Copy the data exactly as it appears, and do not include any pictures.

┌──

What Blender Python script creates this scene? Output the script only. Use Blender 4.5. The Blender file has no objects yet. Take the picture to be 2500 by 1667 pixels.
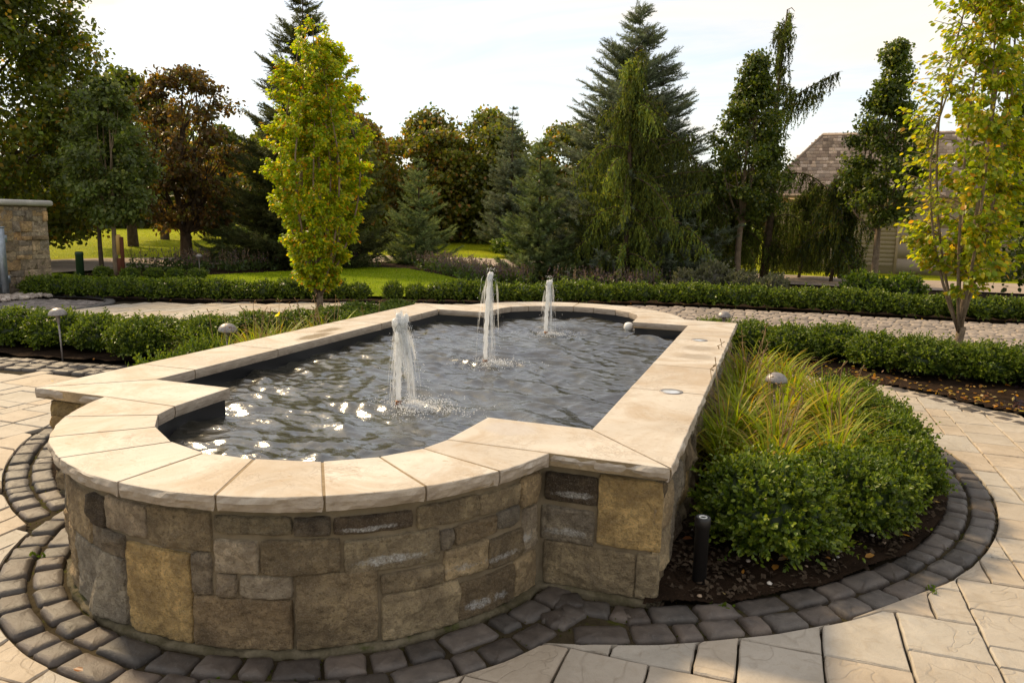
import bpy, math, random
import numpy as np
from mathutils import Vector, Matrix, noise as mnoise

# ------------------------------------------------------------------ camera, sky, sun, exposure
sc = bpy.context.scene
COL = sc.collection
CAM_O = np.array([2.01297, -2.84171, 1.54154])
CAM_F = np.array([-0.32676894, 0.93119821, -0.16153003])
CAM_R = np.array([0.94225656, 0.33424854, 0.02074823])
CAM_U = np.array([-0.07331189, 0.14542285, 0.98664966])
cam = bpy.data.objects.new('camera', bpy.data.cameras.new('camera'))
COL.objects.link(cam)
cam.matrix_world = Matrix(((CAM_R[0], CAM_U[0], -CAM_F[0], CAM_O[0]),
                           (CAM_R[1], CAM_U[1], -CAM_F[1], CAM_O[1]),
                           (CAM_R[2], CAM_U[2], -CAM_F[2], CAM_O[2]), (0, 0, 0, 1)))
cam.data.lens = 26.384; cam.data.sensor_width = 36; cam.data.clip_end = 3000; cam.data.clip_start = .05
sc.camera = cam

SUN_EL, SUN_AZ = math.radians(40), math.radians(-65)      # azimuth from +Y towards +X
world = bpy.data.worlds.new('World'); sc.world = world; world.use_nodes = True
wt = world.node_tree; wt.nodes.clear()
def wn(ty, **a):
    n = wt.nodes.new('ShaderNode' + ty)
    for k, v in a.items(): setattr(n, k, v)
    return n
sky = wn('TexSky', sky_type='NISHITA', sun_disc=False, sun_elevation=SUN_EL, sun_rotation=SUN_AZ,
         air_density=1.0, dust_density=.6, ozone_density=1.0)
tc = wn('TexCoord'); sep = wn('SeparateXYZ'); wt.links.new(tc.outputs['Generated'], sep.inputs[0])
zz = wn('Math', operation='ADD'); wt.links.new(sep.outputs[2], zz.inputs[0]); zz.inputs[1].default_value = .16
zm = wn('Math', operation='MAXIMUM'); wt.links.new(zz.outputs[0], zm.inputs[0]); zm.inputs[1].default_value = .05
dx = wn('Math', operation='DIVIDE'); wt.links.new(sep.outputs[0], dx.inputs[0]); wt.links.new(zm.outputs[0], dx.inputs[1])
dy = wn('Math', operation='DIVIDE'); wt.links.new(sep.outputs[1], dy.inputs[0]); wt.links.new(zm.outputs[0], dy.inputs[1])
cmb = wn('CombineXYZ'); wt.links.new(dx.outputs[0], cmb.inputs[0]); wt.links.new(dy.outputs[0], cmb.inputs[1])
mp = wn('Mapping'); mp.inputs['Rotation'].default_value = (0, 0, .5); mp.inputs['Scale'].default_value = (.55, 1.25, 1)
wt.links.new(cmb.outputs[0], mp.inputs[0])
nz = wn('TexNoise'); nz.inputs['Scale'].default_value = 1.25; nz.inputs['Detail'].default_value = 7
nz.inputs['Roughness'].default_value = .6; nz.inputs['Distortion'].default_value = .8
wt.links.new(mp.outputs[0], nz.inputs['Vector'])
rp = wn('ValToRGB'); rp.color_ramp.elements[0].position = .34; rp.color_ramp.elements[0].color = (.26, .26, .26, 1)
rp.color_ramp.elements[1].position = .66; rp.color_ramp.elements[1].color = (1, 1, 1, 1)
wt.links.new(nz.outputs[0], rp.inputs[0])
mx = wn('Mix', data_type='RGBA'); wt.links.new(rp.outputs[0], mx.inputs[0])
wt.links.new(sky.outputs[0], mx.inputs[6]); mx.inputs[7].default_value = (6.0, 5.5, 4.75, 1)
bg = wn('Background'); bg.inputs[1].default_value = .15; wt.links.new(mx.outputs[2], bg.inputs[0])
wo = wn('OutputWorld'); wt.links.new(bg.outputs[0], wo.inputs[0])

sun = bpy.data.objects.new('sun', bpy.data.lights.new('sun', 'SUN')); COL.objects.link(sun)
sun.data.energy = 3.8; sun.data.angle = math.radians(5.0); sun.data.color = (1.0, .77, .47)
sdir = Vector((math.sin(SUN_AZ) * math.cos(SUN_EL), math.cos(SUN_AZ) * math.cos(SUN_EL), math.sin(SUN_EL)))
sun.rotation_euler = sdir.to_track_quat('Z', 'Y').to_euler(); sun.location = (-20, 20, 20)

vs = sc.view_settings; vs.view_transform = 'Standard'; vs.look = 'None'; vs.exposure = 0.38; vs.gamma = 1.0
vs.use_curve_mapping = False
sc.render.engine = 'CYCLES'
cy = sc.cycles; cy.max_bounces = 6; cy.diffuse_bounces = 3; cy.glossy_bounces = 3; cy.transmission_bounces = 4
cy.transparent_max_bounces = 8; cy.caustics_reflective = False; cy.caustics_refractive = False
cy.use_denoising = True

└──

WRITTEN ANSWER
What Blender Python script creates this scene? Output the script only. Use Blender 4.5. The Blender file has no objects yet. Take the picture to be 2500 by 1667 pixels.
import bpy, math, random
import numpy as np
from mathutils import Vector, Matrix, noise as mnoise

# ------------------------------------------------------------------ camera, sky, sun, exposure
sc = bpy.context.scene
COL = sc.collection
CAM_O = np.array([2.01297, -2.84171, 1.54154])
CAM_F = np.array([-0.32676894, 0.93119821, -0.16153003])
CAM_R = np.array([0.94225656, 0.33424854, 0.02074823])
CAM_U = np.array([-0.07331189, 0.14542285, 0.98664966])
cam = bpy.data.objects.new('camera', bpy.data.cameras.new('camera'))
COL.objects.link(cam)
cam.matrix_world = Matrix(((CAM_R[0], CAM_U[0], -CAM_F[0], CAM_O[0]),
                           (CAM_R[1], CAM_U[1], -CAM_F[1], CAM_O[1]),
                           (CAM_R[2], CAM_U[2], -CAM_F[2], CAM_O[2]), (0, 0, 0, 1)))
cam.data.lens = 26.384; cam.data.sensor_width = 36; cam.data.clip_end = 3000; cam.data.clip_start = .05
sc.camera = cam

SUN_EL, SUN_AZ = math.radians(40), math.radians(-65)      # azimuth from +Y towards +X
world = bpy.data.worlds.new('World'); sc.world = world; world.use_nodes = True
wt = world.node_tree; wt.nodes.clear()
def wn(ty, **a):
    n = wt.nodes.new('ShaderNode' + ty)
    for k, v in a.items(): setattr(n, k, v)
    return n
sky = wn('TexSky', sky_type='NISHITA', sun_disc=False, sun_elevation=SUN_EL, sun_rotation=SUN_AZ,
         air_density=1.0, dust_density=.6, ozone_density=1.0)
tc = wn('TexCoord'); sep = wn('SeparateXYZ'); wt.links.new(tc.outputs['Generated'], sep.inputs[0])
zz = wn('Math', operation='ADD'); wt.links.new(sep.outputs[2], zz.inputs[0]); zz.inputs[1].default_value = .16
zm = wn('Math', operation='MAXIMUM'); wt.links.new(zz.outputs[0], zm.inputs[0]); zm.inputs[1].default_value = .05
dx = wn('Math', operation='DIVIDE'); wt.links.new(sep.outputs[0], dx.inputs[0]); wt.links.new(zm.outputs[0], dx.inputs[1])
dy = wn('Math', operation='DIVIDE'); wt.links.new(sep.outputs[1], dy.inputs[0]); wt.links.new(zm.outputs[0], dy.inputs[1])
cmb = wn('CombineXYZ'); wt.links.new(dx.outputs[0], cmb.inputs[0]); wt.links.new(dy.outputs[0], cmb.inputs[1])
mp = wn('Mapping'); mp.inputs['Rotation'].default_value = (0, 0, .5); mp.inputs['Scale'].default_value = (.55, 1.25, 1)
wt.links.new(cmb.outputs[0], mp.inputs[0])
nz = wn('TexNoise'); nz.inputs['Scale'].default_value = 1.25; nz.inputs['Detail'].default_value = 7
nz.inputs['Roughness'].default_value = .6; nz.inputs['Distortion'].default_value = .8
wt.links.new(mp.outputs[0], nz.inputs['Vector'])
rp = wn('ValToRGB'); rp.color_ramp.elements[0].position = .34; rp.color_ramp.elements[0].color = (.26, .26, .26, 1)
rp.color_ramp.elements[1].position = .66; rp.color_ramp.elements[1].color = (1, 1, 1, 1)
wt.links.new(nz.outputs[0], rp.inputs[0])
mx = wn('Mix', data_type='RGBA'); wt.links.new(rp.outputs[0], mx.inputs[0])
wt.links.new(sky.outputs[0], mx.inputs[6]); mx.inputs[7].default_value = (6.0, 5.5, 4.75, 1)
bg = wn('Background'); bg.inputs[1].default_value = .15; wt.links.new(mx.outputs[2], bg.inputs[0])
wo = wn('OutputWorld'); wt.links.new(bg.outputs[0], wo.inputs[0])

sun = bpy.data.objects.new('sun', bpy.data.lights.new('sun', 'SUN')); COL.objects.link(sun)
sun.data.energy = 3.8; sun.data.angle = math.radians(5.0); sun.data.color = (1.0, .77, .47)
sdir = Vector((math.sin(SUN_AZ) * math.cos(SUN_EL), math.cos(SUN_AZ) * math.cos(SUN_EL), math.sin(SUN_EL)))
sun.rotation_euler = sdir.to_track_quat('Z', 'Y').to_euler(); sun.location = (-20, 20, 20)

vs = sc.view_settings; vs.view_transform = 'Standard'; vs.look = 'None'; vs.exposure = 0.38; vs.gamma = 1.0
vs.use_curve_mapping = False
sc.render.engine = 'CYCLES'
cy = sc.cycles; cy.max_bounces = 6; cy.diffuse_bounces = 3; cy.glossy_bounces = 3; cy.transmission_bounces = 4
cy.transparent_max_bounces = 8; cy.caustics_reflective = False; cy.caustics_refractive = False
cy.use_denoising = True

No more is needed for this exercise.